А как тут? Явление редкое и сложное по своей психологии. Именно сложное. В самом деле, чтобы три человека создали единый художнический характер, они должны были бы создать единый стиль, типичный для того нового существа, которое они вызвали к жизни. Да, где-то уже в зрелые лета сформировавшийся художник должен был принять манеру, возможно, иную в сравнении с его прежней. Благодаря специфике изобразительного искусства мы имеем единственную в своем роде возможность зримо установить, как велико было это расстояние, а следовательно, разительно перевоплощение. По крайней мере, если бы мы не знали родословного древа Кукрыниксов, нам надо было бы еще доказать, что их предшественниками были три московских художника, один из которых, с моросящим дождем и влажным асфальтом, пейзажей неярких по краскам, но неизменно написанных с настроением. Другой — преимущественно портретист, чей мазок щедр и, кажется, незакончен, однако при окончательном взгляде верен. Третий — мастер пейзажа, для которого самым характерным была композиционная четкость, точно соотносящая линию и пятно.

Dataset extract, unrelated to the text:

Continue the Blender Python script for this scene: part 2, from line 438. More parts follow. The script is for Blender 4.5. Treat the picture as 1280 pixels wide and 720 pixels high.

Впрочем, должен оговориться, что характеристика эта условна, так как все три художника одинаково сильны и в искусстве пейзажа, и в искусстве портрета. Может, поэтому их пейзажи нередко многолюдны, а их портреты слиты с картиной природы. Но вот вопрос: существует ли расстояние между каждым из трех и Кукрыниксами? Наверно, оно существует, это расстояние, однако при внимательном рассмотрении можно установить, что в художническое существо Кукрыниксов очень точно вписаны Куприянов, Крылов и Соколов, — рискну выразить предположение, что состав крови у них одни и тот же. Может, поэтому сам факт перевоплощения, о котором мы говорили вначале, условен: видно, каждый из художников сообщил братству нечто такое, что, будучи сплавлено, дало новое качество — Кукрыниксы. Иначе говоря, процесс этот был органическим. Ничто не пришло извне, все было в людях.
Однако надо взглянуть, как работают художники, чтобы понять, в какой мере этот процесс естествен. Я был у Кукрыниксов ранней весной семьдесят пятого, был впервые, и в этом, наверное, была моя привилегия. Знал Кукрыниксов едва ли не со дня рождения их триединства, следил за всеми поворотами их удивительной судьбы, но никогда не видел. И вот прошел по улице, не однажды хоженной, проник в глубину двора, поднялся на восьмой этаж и вдруг увидел знаменитую троицу, как на обложке известной книги, недавно вышедшей в издательстве «Советский художник»...
Мне навстречу вышел Михаил Куприянов, высокий, приятно подобранный, чем-то похожий на мхатовского ветерана. Николай Соколов отошел от окна, у которого, видно, простоял не одну минуту, — как я приметил, краски неба в этот день были интенсивными — густо-лиловыми, негасимыми, да и тени, что легли па выпавший минувшей ночью снег, были, как мне казалось, сиреневы. Что же касается Порфирия Крылова, то он в точном соответствии с упомянутой обложкой оставался на своем месте за столом, продолжая работать, — вместе с друзьями он приветствовал гостя, но от рисунка не оторвался. Впрочем, все время, пока длилась наша беседа, не забывали о рисунке и Куприянов с Соколовым. Собственно, не забывал о друзьях Крылов — то и дело я слышал кротко-просительное: Коля, Миша, Коля... Была в этой интонации некая ласковая простота, как я понял потом, определившая сам климат братства, тот удивительный климат, который единственно может объяснить секрет жизненной и творческой необоримости Кукрыниксов, — ничто не способно сберечь силы так, как человеческое участие.